Conseil d'État, 5ème chambre, 25/05/2023, 454472, Inédit au recueil Lebon
Conseil d'État, 5ème chambre, 25/05/2023, 454472, Inédit au recueil Lebon
Conseil d'État - 5ème chambre
- N° 454472
- ECLI:FR:CECHS:2023:454472.20230525
- Inédit au recueil Lebon
Lecture du
jeudi
25 mai 2023
- Rapporteur
- M. Christophe Barthélemy
- Avocat(s)
- SCP PIWNICA, MOLINIE ; SCP DOUMIC-SEILLER
Texte intégral
RÉPUBLIQUE FRANCAISE
AU NOM DU PEUPLE FRANCAIS
AU NOM DU PEUPLE FRANCAIS
Vu la procédure suivante :
La société civile immobilière Marquette Famille a demandé au tribunal administratif de Nîmes de condamner la commune d'Avignon à lui verser la somme de 141 847,64 euros en raison des préjudices qu'elle estime avoir subis en raison de la carence du maire à mettre fin aux nuisances constatées à proximité du bien lui appartenant. Par un jugement n° 1700070 du 25 janvier 2019, le tribunal administratif de Nîmes a rejeté sa demande.
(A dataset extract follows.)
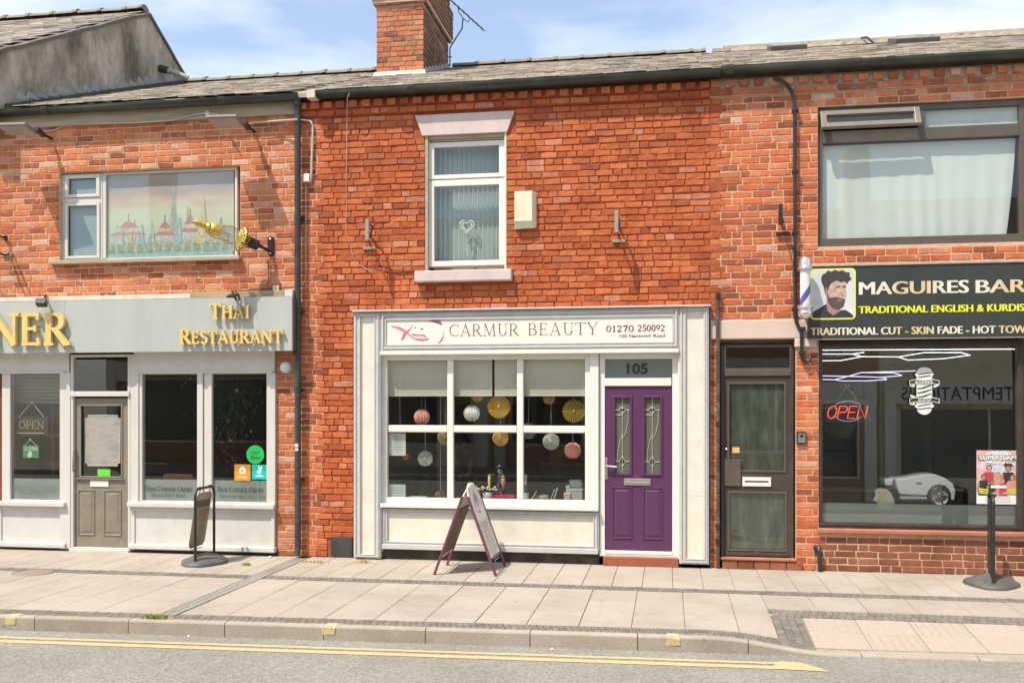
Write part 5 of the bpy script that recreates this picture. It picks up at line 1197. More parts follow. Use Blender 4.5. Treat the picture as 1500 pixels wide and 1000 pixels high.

Par un arrêt n° 19MA01223 du 12 mai 2021, la cour administrative d'appel de Marseille a rejeté l'appel formé par la société civile immobilière Marquette Famille contre ce jugement.
Par un pourvoi sommaire, un mémoire complémentaire et deux mémoires en réplique, enregistrés les 12 juillet 2021, 12 octobre 2021, 22 septembre 2022 et 26 octobre 2022 au secrétariat du contentieux du Conseil d'Etat, la société civile immobilière Marquette Famille demande au Conseil d'Etat :
1°) d'annuler cet arrêt ;
2°) réglant l'affaire au fond, de faire droit à son appel ;
3°) de mettre à la charge de la commune d'Avignon la somme de 4 000 euros au titre de l'article L. 761-1 du code de justice administrative.
Vu les autres pièces du dossier ;
Vu :
- le code général des collectivités territoriales ;
- le code de justice administrative ;
Après avoir entendu en séance publique :
- le rapport de M. Christophe Barthélemy, conseiller d'Etat en service extraordinaire,
- les conclusions de M. Florian Roussel, rapporteur public.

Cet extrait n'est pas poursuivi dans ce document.